Just about a month ago, Tim Oren commented on some postings by “Doc Searls” and “Dave Winer” about Microsoft plans to take on Google. At the time, Tim questioned whether search could actually get enough Microsoft energy — given all of the other issues at hand.

Earlier today, Dave updated the story, spiced up by some comments from a recent interviewee sharing what he learned in his interview with the GM of MSN Search. Fascinating stuff. Google in Microsoft’s gun sights. With a small (50 people — small for Microsoft?) team driving search at Microsoft — they might actually be able to innovate quickly.

Yesterday, Mary Meeker from Morgan Stanley shared her thoughts about this space in an updated report — seeing the recent Microsoft/AOL settlement as an important element in the whole search equation. In another report on CBS Marketwatch yesterday, former PayPal CEO Peter Thiel commented on how he saw Google as eBay’s primary competition.

If we play Meeker’s thread through, what happens when MSN Search (presumably branded AOL) replaces Google at AOL? What about Yahoo Search? Although Google continues to dominate, I see Yahoo making steady inroads in my own weblog’s referer log.

Tim’s earlier post ended commenting on the pool of user trust that Google has established vs. that of Microsoft’s. On the other hand, Google doesn’t have the desktop. They’ve snared a neat position in Apple’s Safari browser with Google Search being built-in. Maybe Google really needs to buy a browser company to secure its position on the Windows desktop? Wouldn’t that be funny — the Google IE toolbar expands to fill the screen! And lurking in the background is Amazon and Alexa — whose latest toolbar is really slick. We continue to live in interesting times.

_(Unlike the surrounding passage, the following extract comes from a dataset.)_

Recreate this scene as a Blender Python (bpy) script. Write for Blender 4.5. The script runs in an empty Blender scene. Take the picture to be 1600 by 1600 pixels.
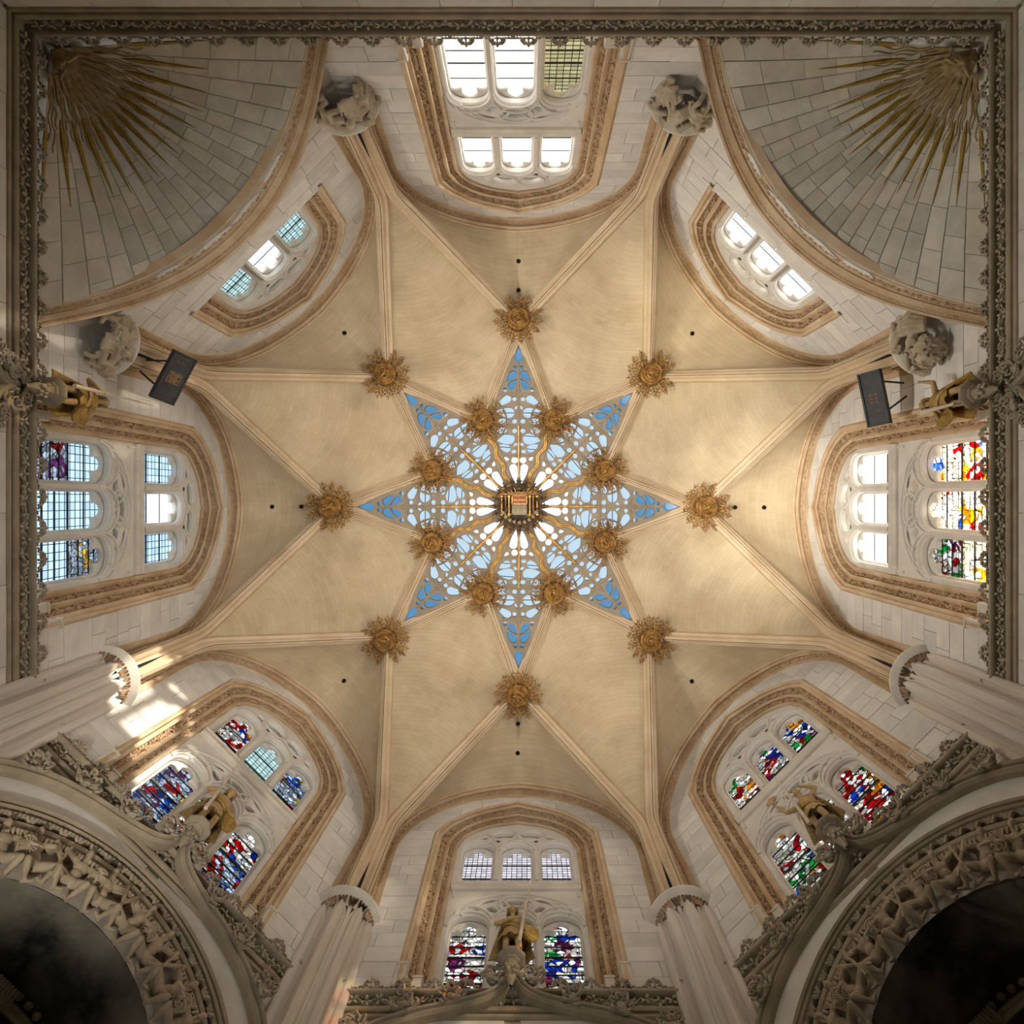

One reply on “Microsoft vs. Google”

Microsoft’s corporate culture lacks the creative momentum to outflank Google with innovation alone, but maybe with unlimited financial clout, Microsoft can ultimately buy its way into a dominant search technology position. The real war is about Linux vs Windows, and the thousands of cheap but reliable Linux boxes that comprise Google’s redundant server network–trumping slower,less reliable, and far costlier Windows server technology.